▶ JOB: Extract the listing below in full, unchanged.

▶ RECORDED DATA:
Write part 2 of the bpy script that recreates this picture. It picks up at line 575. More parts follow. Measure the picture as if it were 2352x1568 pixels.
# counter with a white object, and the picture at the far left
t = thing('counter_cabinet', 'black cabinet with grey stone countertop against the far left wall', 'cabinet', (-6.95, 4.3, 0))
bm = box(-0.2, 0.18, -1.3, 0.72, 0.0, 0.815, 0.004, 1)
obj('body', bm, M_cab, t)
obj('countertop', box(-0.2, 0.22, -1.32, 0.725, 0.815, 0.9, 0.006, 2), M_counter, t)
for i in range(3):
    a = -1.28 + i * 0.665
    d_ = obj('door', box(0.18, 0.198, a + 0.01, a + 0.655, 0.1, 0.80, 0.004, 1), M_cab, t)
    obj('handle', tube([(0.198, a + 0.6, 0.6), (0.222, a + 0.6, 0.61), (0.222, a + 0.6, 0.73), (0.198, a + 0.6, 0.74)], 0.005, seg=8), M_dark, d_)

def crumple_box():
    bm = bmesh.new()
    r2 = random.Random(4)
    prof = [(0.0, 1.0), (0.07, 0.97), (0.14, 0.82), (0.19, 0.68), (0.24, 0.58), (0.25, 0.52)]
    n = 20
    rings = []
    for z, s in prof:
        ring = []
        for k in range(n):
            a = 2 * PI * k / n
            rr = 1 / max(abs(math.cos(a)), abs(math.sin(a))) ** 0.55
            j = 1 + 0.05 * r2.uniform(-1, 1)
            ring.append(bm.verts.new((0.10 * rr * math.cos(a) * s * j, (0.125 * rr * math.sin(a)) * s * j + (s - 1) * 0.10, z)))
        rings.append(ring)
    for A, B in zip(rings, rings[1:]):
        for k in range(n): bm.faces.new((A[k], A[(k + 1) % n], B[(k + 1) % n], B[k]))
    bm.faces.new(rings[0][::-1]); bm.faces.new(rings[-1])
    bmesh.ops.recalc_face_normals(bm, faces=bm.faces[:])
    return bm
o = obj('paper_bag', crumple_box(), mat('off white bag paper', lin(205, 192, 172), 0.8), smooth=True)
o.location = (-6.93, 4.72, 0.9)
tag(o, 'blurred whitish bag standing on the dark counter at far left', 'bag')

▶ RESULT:
Write part 2 of the bpy script that recreates this picture. It picks up at line 575. More parts follow. Measure the picture as if it were 2352x1568 pixels.
# counter with a white object, and the picture at the far left
t = thing('counter_cabinet', 'black cabinet with grey stone countertop against the far left wall', 'cabinet', (-6.95, 4.3, 0))
bm = box(-0.2, 0.18, -1.3, 0.72, 0.0, 0.815, 0.004, 1)
obj('body', bm, M_cab, t)
obj('countertop', box(-0.2, 0.22, -1.32, 0.725, 0.815, 0.9, 0.006, 2), M_counter, t)
for i in range(3):
    a = -1.28 + i * 0.665
    d_ = obj('door', box(0.18, 0.198, a + 0.01, a + 0.655, 0.1, 0.80, 0.004, 1), M_cab, t)
    obj('handle', tube([(0.198, a + 0.6, 0.6), (0.222, a + 0.6, 0.61), (0.222, a + 0.6, 0.73), (0.198, a + 0.6, 0.74)], 0.005, seg=8), M_dark, d_)

def crumple_box():
    bm = bmesh.new()
    r2 = random.Random(4)
    prof = [(0.0, 1.0), (0.07, 0.97), (0.14, 0.82), (0.19, 0.68), (0.24, 0.58), (0.25, 0.52)]
    n = 20
    rings = []
    for z, s in prof:
        ring = []
        for k in range(n):
            a = 2 * PI * k / n
            rr = 1 / max(abs(math.cos(a)), abs(math.sin(a))) ** 0.55
            j = 1 + 0.05 * r2.uniform(-1, 1)
            ring.append(bm.verts.new((0.10 * rr * math.cos(a) * s * j, (0.125 * rr * math.sin(a)) * s * j + (s - 1) * 0.10, z)))
        rings.append(ring)
    for A, B in zip(rings, rings[1:]):
        for k in range(n): bm.faces.new((A[k], A[(k + 1) % n], B[(k + 1) % n], B[k]))
    bm.faces.new(rings[0][::-1]); bm.faces.new(rings[-1])
    bmesh.ops.recalc_face_normals(bm, faces=bm.faces[:])
    return bm
o = obj('paper_bag', crumple_box(), mat('off white bag paper', lin(205, 192, 172), 0.8), smooth=True)
o.location = (-6.93, 4.72, 0.9)
tag(o, 'blurred whitish bag standing on the dark counter at far left', 'bag')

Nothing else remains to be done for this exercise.